**Aim**
Every line from the one holding "Write the bpy" through the one holding "COL = SC.collection" should be returned exactly, both included; the pictures should not.

**Input**
_____

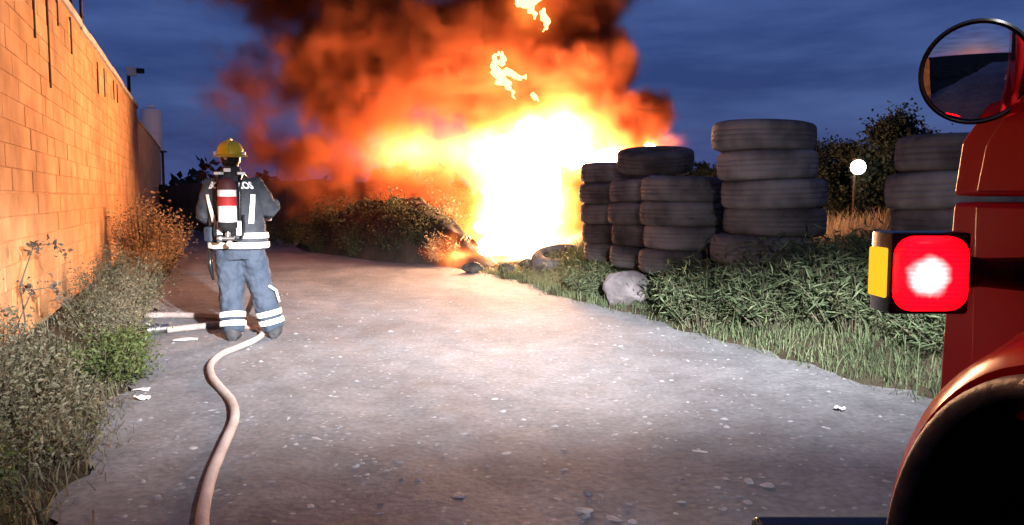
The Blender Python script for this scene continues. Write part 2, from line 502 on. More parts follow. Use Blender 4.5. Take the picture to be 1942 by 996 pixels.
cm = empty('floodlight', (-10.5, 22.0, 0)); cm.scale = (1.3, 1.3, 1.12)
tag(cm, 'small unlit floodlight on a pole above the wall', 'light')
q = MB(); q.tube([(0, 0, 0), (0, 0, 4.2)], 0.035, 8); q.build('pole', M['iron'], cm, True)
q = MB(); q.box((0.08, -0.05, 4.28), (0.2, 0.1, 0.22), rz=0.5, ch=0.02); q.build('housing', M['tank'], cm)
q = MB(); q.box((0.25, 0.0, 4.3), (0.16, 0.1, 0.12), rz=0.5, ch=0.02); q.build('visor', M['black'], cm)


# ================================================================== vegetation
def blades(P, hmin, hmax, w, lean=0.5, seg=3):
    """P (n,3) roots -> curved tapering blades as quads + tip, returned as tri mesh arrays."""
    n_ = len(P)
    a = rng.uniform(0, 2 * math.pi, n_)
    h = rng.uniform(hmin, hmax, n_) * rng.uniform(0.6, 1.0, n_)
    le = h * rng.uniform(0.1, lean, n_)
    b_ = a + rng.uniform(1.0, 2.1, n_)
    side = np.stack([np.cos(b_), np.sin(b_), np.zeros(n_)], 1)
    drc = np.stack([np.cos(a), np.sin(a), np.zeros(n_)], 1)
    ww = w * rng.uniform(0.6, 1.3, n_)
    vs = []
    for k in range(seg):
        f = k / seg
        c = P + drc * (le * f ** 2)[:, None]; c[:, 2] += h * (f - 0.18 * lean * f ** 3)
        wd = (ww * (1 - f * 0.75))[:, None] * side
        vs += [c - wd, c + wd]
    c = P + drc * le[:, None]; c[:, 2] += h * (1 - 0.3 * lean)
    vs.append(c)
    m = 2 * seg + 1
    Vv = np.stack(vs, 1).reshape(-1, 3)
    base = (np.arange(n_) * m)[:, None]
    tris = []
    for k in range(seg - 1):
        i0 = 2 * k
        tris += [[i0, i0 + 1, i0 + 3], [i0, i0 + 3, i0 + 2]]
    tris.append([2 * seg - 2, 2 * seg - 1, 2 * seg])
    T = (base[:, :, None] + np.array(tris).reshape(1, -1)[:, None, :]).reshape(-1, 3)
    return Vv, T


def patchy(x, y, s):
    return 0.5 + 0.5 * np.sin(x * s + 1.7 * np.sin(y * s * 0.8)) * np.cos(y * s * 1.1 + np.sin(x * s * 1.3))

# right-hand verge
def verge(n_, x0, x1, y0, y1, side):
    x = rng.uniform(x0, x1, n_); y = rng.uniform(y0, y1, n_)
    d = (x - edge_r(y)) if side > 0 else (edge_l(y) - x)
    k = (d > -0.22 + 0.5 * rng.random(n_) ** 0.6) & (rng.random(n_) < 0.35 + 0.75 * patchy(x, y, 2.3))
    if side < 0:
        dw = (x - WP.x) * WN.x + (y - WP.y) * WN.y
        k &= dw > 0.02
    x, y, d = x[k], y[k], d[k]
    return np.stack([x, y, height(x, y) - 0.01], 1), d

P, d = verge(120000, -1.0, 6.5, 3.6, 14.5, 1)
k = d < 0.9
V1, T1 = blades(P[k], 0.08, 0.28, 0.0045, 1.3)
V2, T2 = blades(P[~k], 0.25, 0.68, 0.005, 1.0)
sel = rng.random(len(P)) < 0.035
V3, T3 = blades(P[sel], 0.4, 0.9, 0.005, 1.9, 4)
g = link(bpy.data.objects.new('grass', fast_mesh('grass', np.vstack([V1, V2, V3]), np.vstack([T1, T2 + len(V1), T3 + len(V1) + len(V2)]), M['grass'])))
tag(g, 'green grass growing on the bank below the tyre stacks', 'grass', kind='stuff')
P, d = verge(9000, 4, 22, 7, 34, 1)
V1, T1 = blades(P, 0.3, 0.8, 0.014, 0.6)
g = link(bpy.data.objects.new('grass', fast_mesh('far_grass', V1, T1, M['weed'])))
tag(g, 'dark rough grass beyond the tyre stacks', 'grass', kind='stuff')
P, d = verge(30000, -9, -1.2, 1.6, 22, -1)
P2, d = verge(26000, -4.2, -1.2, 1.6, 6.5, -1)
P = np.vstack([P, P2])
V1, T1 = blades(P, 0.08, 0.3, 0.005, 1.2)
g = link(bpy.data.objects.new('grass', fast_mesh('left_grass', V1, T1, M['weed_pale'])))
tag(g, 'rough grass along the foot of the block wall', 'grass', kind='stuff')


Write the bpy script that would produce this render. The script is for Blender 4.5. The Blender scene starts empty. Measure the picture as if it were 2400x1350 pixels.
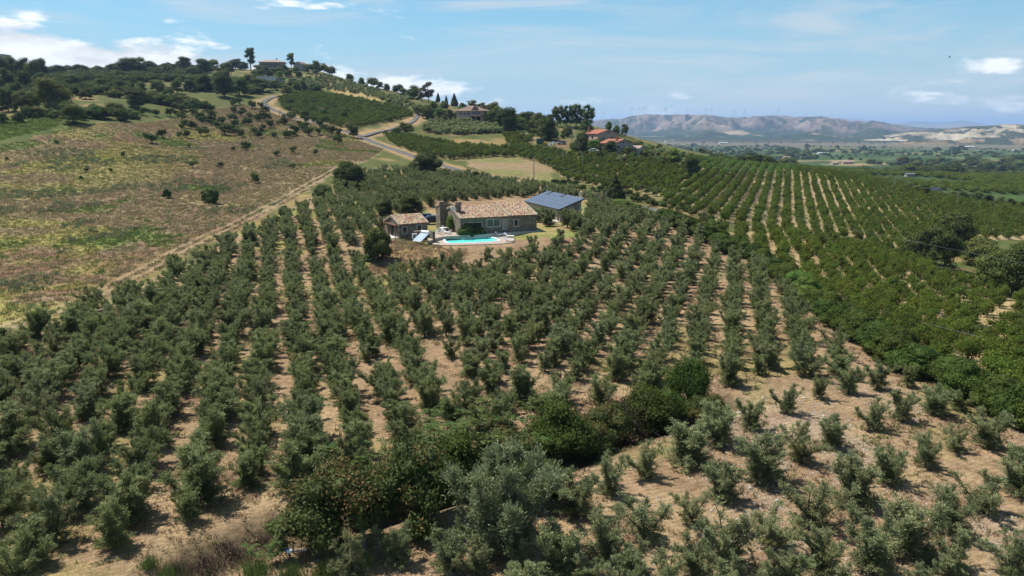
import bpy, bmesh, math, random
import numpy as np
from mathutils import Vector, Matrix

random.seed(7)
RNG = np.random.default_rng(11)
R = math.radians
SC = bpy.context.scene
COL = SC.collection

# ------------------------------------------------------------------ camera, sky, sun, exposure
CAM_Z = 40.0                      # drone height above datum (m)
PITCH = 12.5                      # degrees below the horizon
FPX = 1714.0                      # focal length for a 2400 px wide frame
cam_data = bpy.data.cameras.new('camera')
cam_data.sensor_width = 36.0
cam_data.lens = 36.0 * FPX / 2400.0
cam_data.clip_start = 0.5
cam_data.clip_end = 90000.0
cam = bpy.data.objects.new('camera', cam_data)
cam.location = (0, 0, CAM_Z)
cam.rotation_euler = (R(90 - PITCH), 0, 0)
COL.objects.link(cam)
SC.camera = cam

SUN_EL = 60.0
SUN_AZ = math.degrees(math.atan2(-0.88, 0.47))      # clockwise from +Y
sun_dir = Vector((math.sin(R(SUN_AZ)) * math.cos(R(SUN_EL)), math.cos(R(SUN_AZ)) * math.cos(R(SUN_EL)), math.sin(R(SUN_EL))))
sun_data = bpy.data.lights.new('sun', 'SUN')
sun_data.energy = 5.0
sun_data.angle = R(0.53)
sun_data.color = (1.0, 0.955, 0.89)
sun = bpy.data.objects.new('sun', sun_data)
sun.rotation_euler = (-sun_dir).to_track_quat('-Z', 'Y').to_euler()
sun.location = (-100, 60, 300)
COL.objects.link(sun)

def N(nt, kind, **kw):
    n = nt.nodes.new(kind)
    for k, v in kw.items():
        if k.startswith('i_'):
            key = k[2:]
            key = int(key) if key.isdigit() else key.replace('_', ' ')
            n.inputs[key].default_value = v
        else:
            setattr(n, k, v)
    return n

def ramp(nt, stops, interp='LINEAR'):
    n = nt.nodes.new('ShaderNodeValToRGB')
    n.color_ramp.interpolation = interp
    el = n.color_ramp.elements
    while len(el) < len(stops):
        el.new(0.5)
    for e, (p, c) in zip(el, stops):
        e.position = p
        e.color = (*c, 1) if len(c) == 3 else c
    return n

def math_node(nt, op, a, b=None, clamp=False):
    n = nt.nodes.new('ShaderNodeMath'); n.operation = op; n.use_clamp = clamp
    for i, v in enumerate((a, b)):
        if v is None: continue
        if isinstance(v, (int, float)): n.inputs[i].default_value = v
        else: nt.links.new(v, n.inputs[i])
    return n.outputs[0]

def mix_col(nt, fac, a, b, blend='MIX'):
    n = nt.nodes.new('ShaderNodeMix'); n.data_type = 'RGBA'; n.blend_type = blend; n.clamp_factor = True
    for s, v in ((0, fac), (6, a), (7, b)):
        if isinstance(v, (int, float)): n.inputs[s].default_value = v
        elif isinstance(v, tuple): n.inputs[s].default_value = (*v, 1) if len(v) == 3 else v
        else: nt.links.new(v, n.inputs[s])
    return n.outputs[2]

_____

**Answer in full**
Write the bpy script that would produce this render. The script is for Blender 4.5. The Blender scene starts empty. Measure the picture as if it were 2400x1350 pixels.
import bpy, bmesh, math, random
import numpy as np
from mathutils import Vector, Matrix

random.seed(7)
RNG = np.random.default_rng(11)
R = math.radians
SC = bpy.context.scene
COL = SC.collection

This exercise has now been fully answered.